____ Supplied data

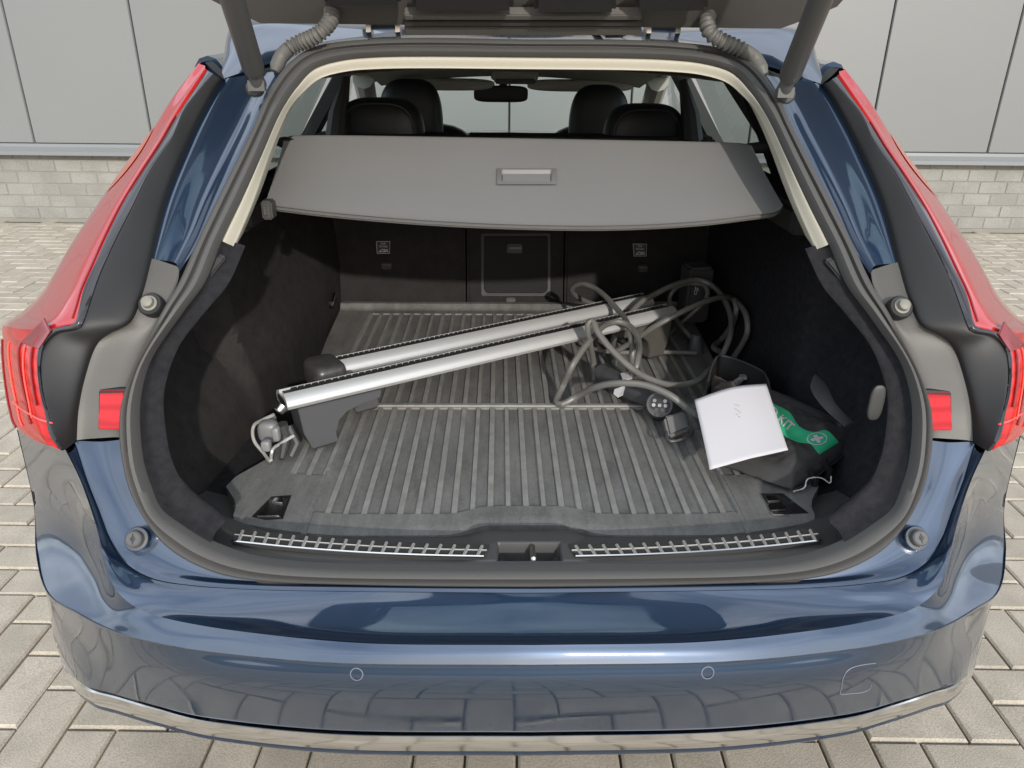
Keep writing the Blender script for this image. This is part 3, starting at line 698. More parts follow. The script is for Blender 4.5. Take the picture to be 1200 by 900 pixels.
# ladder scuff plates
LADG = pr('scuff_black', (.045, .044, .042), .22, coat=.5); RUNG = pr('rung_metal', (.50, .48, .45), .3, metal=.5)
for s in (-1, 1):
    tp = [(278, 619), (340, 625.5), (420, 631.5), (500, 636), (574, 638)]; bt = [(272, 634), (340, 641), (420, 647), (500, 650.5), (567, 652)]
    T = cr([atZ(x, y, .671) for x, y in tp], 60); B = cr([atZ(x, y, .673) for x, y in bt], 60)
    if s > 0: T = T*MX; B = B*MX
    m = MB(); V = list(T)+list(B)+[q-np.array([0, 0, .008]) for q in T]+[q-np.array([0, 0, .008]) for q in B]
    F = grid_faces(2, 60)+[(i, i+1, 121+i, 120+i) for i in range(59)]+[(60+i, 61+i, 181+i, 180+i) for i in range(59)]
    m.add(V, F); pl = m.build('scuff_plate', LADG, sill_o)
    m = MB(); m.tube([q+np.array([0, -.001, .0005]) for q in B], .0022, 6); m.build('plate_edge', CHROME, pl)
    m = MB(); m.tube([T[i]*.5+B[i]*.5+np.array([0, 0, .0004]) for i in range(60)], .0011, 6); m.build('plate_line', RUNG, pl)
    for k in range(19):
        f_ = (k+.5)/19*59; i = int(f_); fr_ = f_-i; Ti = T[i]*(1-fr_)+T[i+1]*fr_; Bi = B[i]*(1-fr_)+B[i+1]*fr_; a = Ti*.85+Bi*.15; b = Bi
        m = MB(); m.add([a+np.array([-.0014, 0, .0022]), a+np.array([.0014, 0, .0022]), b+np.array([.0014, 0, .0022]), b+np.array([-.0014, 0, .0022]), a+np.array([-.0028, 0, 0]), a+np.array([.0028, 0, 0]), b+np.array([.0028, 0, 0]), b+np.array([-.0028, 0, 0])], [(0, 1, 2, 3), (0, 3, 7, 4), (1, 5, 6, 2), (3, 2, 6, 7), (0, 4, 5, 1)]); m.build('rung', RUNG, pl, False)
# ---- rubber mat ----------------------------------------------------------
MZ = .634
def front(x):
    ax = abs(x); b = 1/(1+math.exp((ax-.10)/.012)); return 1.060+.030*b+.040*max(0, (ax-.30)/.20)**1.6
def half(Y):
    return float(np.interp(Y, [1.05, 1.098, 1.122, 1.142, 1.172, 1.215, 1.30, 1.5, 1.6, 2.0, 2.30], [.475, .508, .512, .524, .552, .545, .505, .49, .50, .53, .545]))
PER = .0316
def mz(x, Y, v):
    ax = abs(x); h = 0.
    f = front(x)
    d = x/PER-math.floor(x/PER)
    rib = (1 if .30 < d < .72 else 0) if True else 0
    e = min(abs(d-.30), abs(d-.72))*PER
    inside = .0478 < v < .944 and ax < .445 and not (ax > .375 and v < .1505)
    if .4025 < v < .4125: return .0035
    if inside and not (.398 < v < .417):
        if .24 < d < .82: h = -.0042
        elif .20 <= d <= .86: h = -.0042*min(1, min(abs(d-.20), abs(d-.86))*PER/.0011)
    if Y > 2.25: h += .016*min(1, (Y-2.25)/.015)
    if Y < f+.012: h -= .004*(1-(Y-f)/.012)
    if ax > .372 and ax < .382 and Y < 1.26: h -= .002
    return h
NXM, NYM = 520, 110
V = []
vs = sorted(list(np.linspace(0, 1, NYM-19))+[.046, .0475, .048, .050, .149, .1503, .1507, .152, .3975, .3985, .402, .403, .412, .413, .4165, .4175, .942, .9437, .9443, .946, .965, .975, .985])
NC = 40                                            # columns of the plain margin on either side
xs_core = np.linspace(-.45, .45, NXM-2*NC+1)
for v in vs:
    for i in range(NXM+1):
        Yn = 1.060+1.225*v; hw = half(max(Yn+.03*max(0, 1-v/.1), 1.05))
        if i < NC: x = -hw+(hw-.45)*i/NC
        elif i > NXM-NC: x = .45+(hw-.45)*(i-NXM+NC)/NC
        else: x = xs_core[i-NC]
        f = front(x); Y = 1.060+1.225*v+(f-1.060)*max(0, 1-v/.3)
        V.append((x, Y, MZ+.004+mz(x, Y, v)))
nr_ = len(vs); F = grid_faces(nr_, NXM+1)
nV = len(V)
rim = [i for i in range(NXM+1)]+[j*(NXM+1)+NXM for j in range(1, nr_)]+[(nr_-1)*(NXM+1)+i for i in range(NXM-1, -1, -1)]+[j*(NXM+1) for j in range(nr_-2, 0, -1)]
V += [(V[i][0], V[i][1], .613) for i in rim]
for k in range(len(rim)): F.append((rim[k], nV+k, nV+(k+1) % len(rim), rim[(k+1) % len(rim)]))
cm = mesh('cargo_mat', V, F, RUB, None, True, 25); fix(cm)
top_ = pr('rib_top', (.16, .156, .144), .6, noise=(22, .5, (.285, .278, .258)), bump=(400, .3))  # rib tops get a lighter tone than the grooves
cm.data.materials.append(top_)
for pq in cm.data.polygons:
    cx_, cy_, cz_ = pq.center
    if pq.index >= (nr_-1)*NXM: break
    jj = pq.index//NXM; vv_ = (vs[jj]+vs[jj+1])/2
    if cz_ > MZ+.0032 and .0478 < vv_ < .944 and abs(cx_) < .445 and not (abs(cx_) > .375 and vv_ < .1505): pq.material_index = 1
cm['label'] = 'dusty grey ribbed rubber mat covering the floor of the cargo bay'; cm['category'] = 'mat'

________

Copy each line above precisely, dropping the pictures.

Keep writing the Blender script for this image. This is part 3, starting at line 698. More parts follow. The script is for Blender 4.5. Take the picture to be 1200 by 900 pixels.
# ladder scuff plates
LADG = pr('scuff_black', (.045, .044, .042), .22, coat=.5); RUNG = pr('rung_metal', (.50, .48, .45), .3, metal=.5)
for s in (-1, 1):
    tp = [(278, 619), (340, 625.5), (420, 631.5), (500, 636), (574, 638)]; bt = [(272, 634), (340, 641), (420, 647), (500, 650.5), (567, 652)]
    T = cr([atZ(x, y, .671) for x, y in tp], 60); B = cr([atZ(x, y, .673) for x, y in bt], 60)
    if s > 0: T = T*MX; B = B*MX
    m = MB(); V = list(T)+list(B)+[q-np.array([0, 0, .008]) for q in T]+[q-np.array([0, 0, .008]) for q in B]
    F = grid_faces(2, 60)+[(i, i+1, 121+i, 120+i) for i in range(59)]+[(60+i, 61+i, 181+i, 180+i) for i in range(59)]
    m.add(V, F); pl = m.build('scuff_plate', LADG, sill_o)
    m = MB(); m.tube([q+np.array([0, -.001, .0005]) for q in B], .0022, 6); m.build('plate_edge', CHROME, pl)
    m = MB(); m.tube([T[i]*.5+B[i]*.5+np.array([0, 0, .0004]) for i in range(60)], .0011, 6); m.build('plate_line', RUNG, pl)
    for k in range(19):
        f_ = (k+.5)/19*59; i = int(f_); fr_ = f_-i; Ti = T[i]*(1-fr_)+T[i+1]*fr_; Bi = B[i]*(1-fr_)+B[i+1]*fr_; a = Ti*.85+Bi*.15; b = Bi
        m = MB(); m.add([a+np.array([-.0014, 0, .0022]), a+np.array([.0014, 0, .0022]), b+np.array([.0014, 0, .0022]), b+np.array([-.0014, 0, .0022]), a+np.array([-.0028, 0, 0]), a+np.array([.0028, 0, 0]), b+np.array([.0028, 0, 0]), b+np.array([-.0028, 0, 0])], [(0, 1, 2, 3), (0, 3, 7, 4), (1, 5, 6, 2), (3, 2, 6, 7), (0, 4, 5, 1)]); m.build('rung', RUNG, pl, False)
# ---- rubber mat ----------------------------------------------------------
MZ = .634
def front(x):
    ax = abs(x); b = 1/(1+math.exp((ax-.10)/.012)); return 1.060+.030*b+.040*max(0, (ax-.30)/.20)**1.6
def half(Y):
    return float(np.interp(Y, [1.05, 1.098, 1.122, 1.142, 1.172, 1.215, 1.30, 1.5, 1.6, 2.0, 2.30], [.475, .508, .512, .524, .552, .545, .505, .49, .50, .53, .545]))
PER = .0316
def mz(x, Y, v):
    ax = abs(x); h = 0.
    f = front(x)
    d = x/PER-math.floor(x/PER)
    rib = (1 if .30 < d < .72 else 0) if True else 0
    e = min(abs(d-.30), abs(d-.72))*PER
    inside = .0478 < v < .944 and ax < .445 and not (ax > .375 and v < .1505)
    if .4025 < v < .4125: return .0035
    if inside and not (.398 < v < .417):
        if .24 < d < .82: h = -.0042
        elif .20 <= d <= .86: h = -.0042*min(1, min(abs(d-.20), abs(d-.86))*PER/.0011)
    if Y > 2.25: h += .016*min(1, (Y-2.25)/.015)
    if Y < f+.012: h -= .004*(1-(Y-f)/.012)
    if ax > .372 and ax < .382 and Y < 1.26: h -= .002
    return h
NXM, NYM = 520, 110
V = []
vs = sorted(list(np.linspace(0, 1, NYM-19))+[.046, .0475, .048, .050, .149, .1503, .1507, .152, .3975, .3985, .402, .403, .412, .413, .4165, .4175, .942, .9437, .9443, .946, .965, .975, .985])
NC = 40                                            # columns of the plain margin on either side
xs_core = np.linspace(-.45, .45, NXM-2*NC+1)
for v in vs:
    for i in range(NXM+1):
        Yn = 1.060+1.225*v; hw = half(max(Yn+.03*max(0, 1-v/.1), 1.05))
        if i < NC: x = -hw+(hw-.45)*i/NC
        elif i > NXM-NC: x = .45+(hw-.45)*(i-NXM+NC)/NC
        else: x = xs_core[i-NC]
        f = front(x); Y = 1.060+1.225*v+(f-1.060)*max(0, 1-v/.3)
        V.append((x, Y, MZ+.004+mz(x, Y, v)))
nr_ = len(vs); F = grid_faces(nr_, NXM+1)
nV = len(V)
rim = [i for i in range(NXM+1)]+[j*(NXM+1)+NXM for j in range(1, nr_)]+[(nr_-1)*(NXM+1)+i for i in range(NXM-1, -1, -1)]+[j*(NXM+1) for j in range(nr_-2, 0, -1)]
V += [(V[i][0], V[i][1], .613) for i in rim]
for k in range(len(rim)): F.append((rim[k], nV+k, nV+(k+1) % len(rim), rim[(k+1) % len(rim)]))
cm = mesh('cargo_mat', V, F, RUB, None, True, 25); fix(cm)
top_ = pr('rib_top', (.16, .156, .144), .6, noise=(22, .5, (.285, .278, .258)), bump=(400, .3))  # rib tops get a lighter tone than the grooves
cm.data.materials.append(top_)
for pq in cm.data.polygons:
    cx_, cy_, cz_ = pq.center
    if pq.index >= (nr_-1)*NXM: break
    jj = pq.index//NXM; vv_ = (vs[jj]+vs[jj+1])/2
    if cz_ > MZ+.0032 and .0478 < vv_ < .944 and abs(cx_) < .445 and not (abs(cx_) > .375 and vv_ < .1505): pq.material_index = 1
cm['label'] = 'dusty grey ribbed rubber mat covering the floor of the cargo bay'; cm['category'] = 'mat'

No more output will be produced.